Hello. I’m facing with an issue as I want to print stuff (eventually it’s going to be ascii art to illustrate room) before the room’s “banner” including the description, room name and so on. So I did something like this:
After going to the Bedroom:
if pillow is on bed and pen is on Night table:
say "pb pnt";
else if pillow is on bed:
say "pb";
else if pen is on Night Table:
say "pnt";
else:
say "bleh";
say "[line break]";
produce a room description with going spacing conventions.
This kinda works (it prints stuff depending on what is in the room as expected) HOWEVER it is not printed upon player’s spawn in the world (the Bedroom is the first room of the story).

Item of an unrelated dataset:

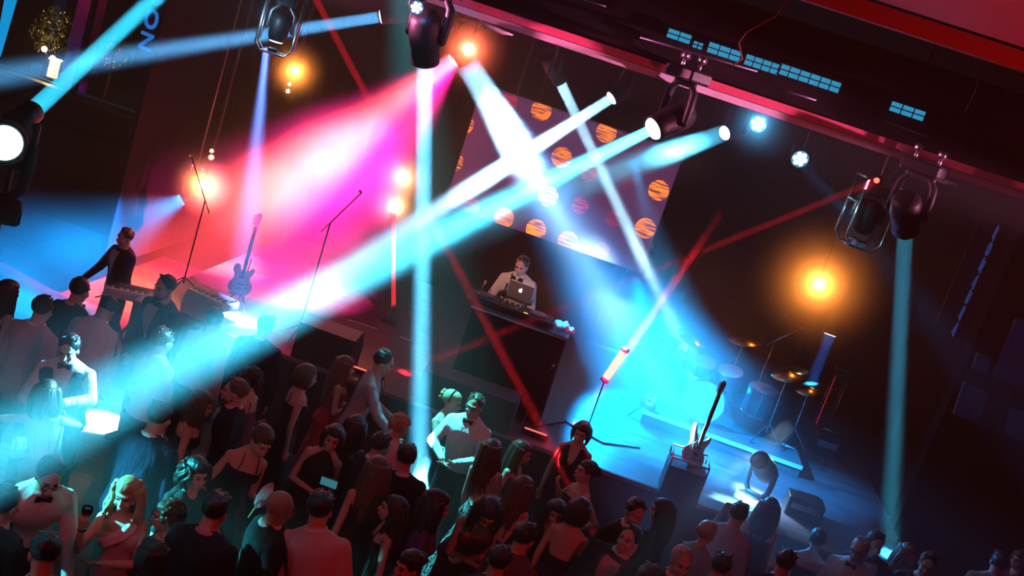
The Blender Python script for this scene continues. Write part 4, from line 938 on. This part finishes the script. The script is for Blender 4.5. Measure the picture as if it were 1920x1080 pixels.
    hx = .088*S; st = rnd.uniform(.01, .05)
    LG = {}
    for q in (1, -1):
        hp_ = np.array([q*hx, .005, .90*S]); kn = np.array([q*(hx+st*.6), -.02+q*st*.5, .49*S]); an = np.array([q*(hx+st), .02+q*st, .085*S]); LG[q] = (hp_, kn, an)
        b.tube([hp_, hp_*.6+kn*.4, kn], [.088*S*(1.02 if fem else 1), .075*S, .052*S], 12, True)
        b.tube([kn, kn*.7+an*.3+np.array([0, .012, 0]), an], [.052*S, .053*S, .035*S], 12, True)
        b.tube([an+np.array([0, .015, -.045*S]), an+np.array([q*.02, -.15*S, -.055*S])], [.036*S, .030*S], 10, True)
    b.build('body', sk, root, voxel=vox, sm=2)
    # ---- face details
    if face is None: face = True
    if face:
        for q in (-1, 1):
            e = MB().ell(H((q*.030, -.0825, .006)), np.array((.0135, .006, .0065))*hs, Rh); e.build('eye', EYEM, root, True)
            e = MB().tube([H((q*.014, -.090, .026)), H((q*.032, -.088, .032)), H((q*.048, -.076, .025))], [.0035, .0042, .0025], 6, True); e.build('eyebrow', HAIR['black' if hc not in ('blond', 'grey') else 'brown'], root, True)
        e = MB().ell(H((0, -.0985, -.060)), np.array((.021, .006, .006))*hs, Rh); e.ell(H((0, -.0975, -.069)), np.array((.017, .006, .005))*hs, Rh); e.build('mouth', LIPM, root, True)
    if specs:
        g = MB()
        for q in (-1, 1):
            c = [H((q*.031+.022*math.cos(a), -.101, .004+.017*math.sin(a))) for a in np.linspace(0, 2*math.pi, 14)]
            g.tube(c, .0022, 6); g.tube([H((q*.053, -.099, .008)), H((q*.08, -.02, .004)), H((q*.082, .02, 0))], .002, 6)
        g.tube([H((-.009, -.102, .006)), H((.009, -.102, .006))], .0022, 6); g.build('eyeglasses', BLACKP, root, True)
    if beard:
        g = MB(); g.ell(H((0, -.045, -.082)), np.array((jw+.014, .044, .036))*hs, Rh); g.ell(H((0, -.01, -.06)), np.array((.062, .05, .03))*hs, Rh); g.build('beard', HAIR[hc], root, True)
    # ---- hair
    if hair != 'bald':
        g = MB(); hm = HAIR[hc]
        if hair == 'short':
            g.ell(H((0, .024, .040)), np.array((.083, .096, .088))*hs, Rh, 20, 14)
            for i in range(22):
                a = rnd.uniform(-2.6, 2.6); t = rnd.uniform(.3, 1.25)
                n_ = np.array([math.cos(t)*math.sin(a), math.cos(t)*math.cos(a), math.sin(t)]); p = np.array([0, .022, .044])+n_*np.array([.078, .092, .082])
                if p[1] < -.03 and p[2] < .1: continue
                g.tube([H(p-n_*.006), H(p+n_*.0+np.array([rnd.uniform(-.02, .02), -.022, .004]))], [.016, .009], 6, True)
        else:
            g.ell(H((0, .026, .038)), np.array((.086, .101, .094))*hs, Rh, 20, 14)
            g.ell(H((.0, .0, .070)), np.array((.072, .085, .058))*hs, Rh, 16, 10)
            if hair in ('long', 'wavy', 'curly', 'half'):
                Ll = hairlen; wv = {'long': .004, 'half': .006, 'wavy': .022, 'curly': .03}[hair]
                N = 26
                Dn = Rt@np.array([0, 0, -1.])*.6+np.array([0, 0, -1.])*.4
                for i in range(N):
                    a = math.radians(-118+236*i/(N-1)); lay = rnd.uniform(.9, 1.05)
                    st_ = np.array([math.sin(a)*.078*lay, .022+math.cos(a)*.088*lay, .055])
                    p0 = H(st_); out = Rh@np.array([math.sin(a), math.cos(a), 0])
                    L = Ll*rnd.uniform(.85, 1.08); pts = []; ph = rnd.uniform(0, 6.3); n_ = 7
                    for kk in range(n_+1):
                        t = kk/n_; o = out*(.012+.05*math.sin(min(1, t*1.6)*math.pi*.5)*(.7 if abs(a) < 1.8 else .35))+(Rh@np.array([math.cos(a), -math.sin(a), 0]))*wv*math.sin(ph+t*9)+out*wv*.5*math.cos(ph+t*8)
                        pts.append(p0+Dn*(L+.06)*t*S+o*S)
                    r0 = .021*S if hair != 'curly' else .024*S
                    g.tube(pts, [r0]*(n_-2)+[r0*.85, r0*.6, r0*.25], 7, True)
            if hair == 'updo':
                g.ell(H((0, .118, .045)), np.array((.048, .042, .044))*hs, Rh, 14, 10)
                for i in range(16):
                    a = rnd.uniform(0, 6.28); r = rnd.uniform(.02, .05)
                    g.ell(H((math.cos(a)*r, .105+rnd.uniform(0, .035), .04+math.sin(a)*r)), .017*hs, None, 8, 6)
            if hair == 'curls':
                for i in range(110):
                    a = rnd.uniform(-2.5, 2.5); t = rnd.uniform(-.75, 1.5)
                    n_ = np.array([math.cos(t)*math.sin(a), math.cos(t)*math.cos(a), math.sin(t)]); p = np.array([0, .03, .03])+n_*np.array([.088, .10, .096])
                    if p[1] < -.05 and p[2] < .07: continue
                    g.ell(H(p), rnd.uniform(.012, .022)*hs, None, 7, 5)
            if hair == 'bob':
                for i in range(24):
                    a = math.radians(-115+230*i/23); st_ = np.array([math.sin(a)*.08, .022+math.cos(a)*.09, .05]); p0 = H(st_); out = Rh@np.array([math.sin(a), math.cos(a), 0])
                    g.tube([p0, p0+out*.014+Rh@np.array([0, 0, -.07]), p0+out*.006+Rh@np.array([0, 0, -.15])], [.022, .022, .01], 7, True)
        g.build('hair', hm, root, True)
    # ---- clothes
    wearing = CL[col]; cv = .012
    def sleeves(mb, r=(.062, .056, .036), short=False):
        for q in (1, -1):
            sh, el, wr = arms[q][:3]
            mb.ell(sh, (.061*k*S,)*3); mb.tube([nb+Rt@np.array([q*.03, .018, -.01])*S, B.map([q*shx*.85, .008, shz+.012])], [.056*S*k, .054*S*k], 10, True); mb.tube([sh, (sh+el)/2, el], [r[0]*k*S, (r[0]+r[1])/2*k*S, r[1]*k*S], 12, True)
            if not short: mb.tube([el, (el+wr)/2, wr], [r[1]*k*S, (r[1]+r[2])/2*k*S, r[2]*k*S*1.05], 12, True)
    def pants(m):
        t = MB(); B.closed(t, .80, 1.03, .012)
        for q in (1, -1):
            a, c, d = LG[q]; t.tube([a, a*.5+c*.5, c, c*.4+d*.6, d], [.100*S, .090*S, .072*S, .066*S, .062*S], 12, True)
        t.build('trousers', m, root, voxel=cv, sm=2)
    def shoes(m):
        for q in (1, -1):
            a = LG[q][2]; t = MB().tube([a+np.array([0, .03, -.035*S]), a+np.array([q*.012, -.07, -.04*S]), a+np.array([q*.02, -.17, -.052*S])], [.045*S, .043*S, .033*S], 12, True); t.build('shoe', m, root, True)
    def neck_collar(m, r=.068):
        c = MB(); pts = []
        for a in np.linspace(-165, 165, 17):
            aa = math.radians(a); pts.append((math.sin(aa)*r*S, math.cos(aa)*r*S))
        cb = nb+Rt@np.array([0, .0, .0])
        lo = [cb+Rt@np.array([x, yv*1.0, -.012]) for x, yv in pts]; hi = [cb+Rt@np.array([x*.93, yv*.93, .032*S]) for x, yv in pts]
        c.tube([(l+h_)/2 for l, h_ in zip(lo, hi)], .019*S, 8, True); c.build('collar', m, root, True)
    def bow(m):
        c = nb+Rt@np.array([0, -.092, -.008]); t = MB()
        for q in (-1, 1):
            t.loft([np.array([c+Rt@np.array([q*x, sg*w_, zz*hh])*S for sg, zz in ((-1, -1), (1, -1), (1, 1), (-1, 1))])[::q] for x, w_, hh in ((.004, .006, .008), (.03, .009, .02), (.052, .007, .024))])
        t.box(c, (.014*S, .02*S, .018*S), Rt, .003); t.build('bow_tie', m, root)
    if outfit in ('tux', 'jacket'):
        jm = CL[jc]; t = MB(); B.closed(t, .78, 1.49, .022); sleeves(t, (.066, .060, .042))
        nbk = nb+Rt@np.array([0, .0, -.01]); t.tube([B.map([-.07, .03, 1.475]), B.map([0, .065, 1.50]), B.map([.07, .03, 1.475])], .022*S, 8, True)
        t.build('jacket', jm, root, voxel=cv, sm=5)
        neck_collar(CL[collar])
        s_ = MB(); B.shell(s_, 1.455, 1.14, .030, .006, -24, 24, 12, 12)
        vv = np.concatenate(s_.v)
        s_ = MB()
        # V-shaped shirt front narrowing to the button
        rows = []
        for sgn_off in (.034, .026):
            for i in range(9):
                z = 1.13+.33*i/8; wdt = 2+20*(i/8)
                rows.append([B.T(a, z, sgn_off) for a in np.linspace(-wdt, wdt, 7)])
        V = np.array(rows).reshape(-1, 3); f = []
        for i in range(8):
            for j in range(6):
                a = i*7+j; f.append((a, a+1, a+8, a+7)); a += 63; f.append((a, a+7, a+8, a+1))
        s_.add(V, f); s_.build('shirt_front', CL[col if col != 'black' else 'white'], root)
        for q in (-1, 1):
            l = MB(); rw = []
            for off in (.042, .03):
                for i in range(9):
                    z = 1.13+.33*i/8; w0 = 2+20*(i/8); w1 = w0+4+9*math.sin(math.pi*min(1, (i/8)*1.05)**1.4)
                    rw.append([B.T(q*a, z, off) for a in np.linspace(w0, w1, 4)])
            V = np.array(rw).reshape(-1, 3); f = []
            for i in range(8):
                for j in range(3):
                    a = i*4+j; f.append((a, a+1, a+5, a+4)[::q]); a += 36; f.append((a, a+4, a+5, a+1)[::q])
            l.add(V, f); l.build('lapel', mat('satin_black', (.02, .02, .022), .25, vary=.1) if jc == 'black' else jm, root)
        if tie: bow(CL['black'])
        pants(CL[trouser]); shoes(mat('shoe_leather', (.01, .01, .01), .2, vary=.1))
    elif outfit in ('shirt', 'vest'):
        t = MB(); B.closed(t, .93, 1.51, .013); sleeves(t); t.build('shirt', wearing, root, voxel=cv, sm=5)
        neck_collar(wearing, .068)
        if outfit == 'vest':
            t = MB(); B.shell(t, lambda a: 1.455-.17*math.exp(-((abs(((a+180) % 360)-180)-88)/20)**2)-.27*math.exp(-((((a+180) % 360)-180)/13)**2), .93, .024, .01, n=56, m=18); t.build('waistcoat', CL[jc], root, True)
        if outfit == 'shirt' and tie == 'braces':
            for q in (-1, 1):
                t = MB(); B.shell(t, 1.47, .98, .019, .004, q*26-3.5, q*26+3.5, 3, 14); B.shell(t, 1.47, .98, .019, .004, 180-q*20-3.5, 180-q*20+3.5, 3, 14); t.build('suspender', CL['black'], root)
        if tie: bow(CL['black'])
        pants(CL[trouser]); shoes(mat('shoe_leather', (.01, .01, .01), .2, vary=.1))
    elif outfit == 'dress':
        def zt(a):
            d = abs(((a+180) % 360)-180)
            if top == 'halter': return 1.49-.20*smooth01((d-22)/45) if d < 90 else 1.29-.1*smooth01((d-90)/60)
            if top == 'lowback': return 1.37-.30*smooth01((d-75)/75)
            if top == 'vneck': return 1.455-.2*math.exp(-(d/15)**2) if d < 60 else 1.455-.17*math.sin(math.radians(min(180, max(0, (d-60)*3))))
            if top == 'tee': return 1.47-.05*math.exp(-(d/20)**2)
            return 1.345-.03*smooth01((d-60)/60)
        zb = {'long': .04, 'knee': .48}.get('long' if skirt > 0 else 'knee')
        t = MB(); B.shell(t, zt, zb, .007, .006, n=60, m=34, skirt=1, flare=abs(skirt), fold=.05); t.build('dress', wearing, root, True)
        if top in ('strap', 'lowback'):
            for q in (-1, 1):
                t = MB(); pts = [B.T(q*26, 1.335, .012), B.T(q*24, 1.40, .010), B.T(q*22+q*30, 1.47, .012), B.T(180-q*24, 1.42, .010), B.T(180-q*24, 1.30 if top == 'strap' else 1.1, .010)]
                t.tube(pts, .0045, 6, True); t.build('shoulder_strap', wearing, root, True)
        if top == 'oneshoulder':
            t = MB(); rw = []
            for off in (.030, .012):
                for i in range(11):
                    u = i/10; a = 48-110*u; z = 1.47-.30*u
                    if u > .6: z = 1.29-.12*(u-.6)
                    rw.append([B.T(a, z+w_, off+.006*math.cos(w_*120)) for w_ in np.linspace(-.055, .03, 6)])
            V = np.array(rw).reshape(-1, 3); f = []
            for i in range(10):
                for j in range(5):
                    a = i*6+j; f.append((a, a+6, a+7, a+1)); a += 66; f.append((a, a+1, a+7, a+6))
            t.add(V, f); t.build('draped_sash', CL['white'], root, True)
        if top == 'tee':
            t = MB(); sleeves(t, (.058, .052, .036), short=True); t.build('sleeves', wearing, root, voxel=cv, sm=1)
        shoes(mat('shoe_leather', (.01, .01, .01), .2, vary=.1))
    root['_hands'] = ''; del root['_hands']
    M = Matrix.Translation(root.location) @ Matrix.Rotation(y, 4, 'Z')
    return dict(Hl=H, hs=hs, root=root, hand={q: M @ Vector(arms[q][5]) for q in arms}, fd={q: (M.to_3x3() @ Vector(arms[q][3])) for q in arms}, H=lambda p: M @ Vector(H(p)), B=B, M=M)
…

Carry out looking (this is the foobar rule):
say "foobar.";
The foobar rule is listed before the room description heading rule in the carry out looking rulebook.
You’d probably want to check a property of the room.
A room has some text called the artwork.
Carry out looking (this is the room artwork rule):
say "[fixed letter spacing][artwork of the location][variable letter spacing][paragraph break]".
The room artwork rule is listed before the room description heading rule in the carry out looking rulebook.
@darkhog, I don’t know whether you’ve considered this yet, but think about how ASCII art will look at different window sizes. Make sure they don’t get messed up if someone plays without full screen, or if their dimensions differ from yours.
Carry out looking (this is the asciiart rule):
if the location is the Bedroom:
print bedroom art;
if the location is the Kitchen:
say "Gbrrllll".
The asciiart rule is listed before the room description heading rule in the carry out looking rulebook.
(“print bedroom art” is an instruction defined using To… so the code can be more maintainable) Had to do if ladder because different locations=different artworks and I don’t want to add thousands different rules for displaying them.
The good thing about adding a thousand different rules is that you can put each rule with the definition of the room it goes with, which may be convenient.
This is an important point. I did an ascii art game, and it was a PITA to make sure it looked right. My advice is:
1.) Get it tested on every interpreter, tweak it if needed, and just deal with the fact that it’ll be a little squattier or more elongated in some of them.
2.) Have a screen-reader mode that describes the images. This turned out to be really important when ClubFloyd played it, because they can’t view ascii. Plus, that makes it accessible for people who use screen readers.
Another option, which feels a bit crude but is often the most effective, is to lay out your ASCII art exactly how you like it on your own device, then save it as an image and display that instead. That’s how Kerkerkruip’s graphics work.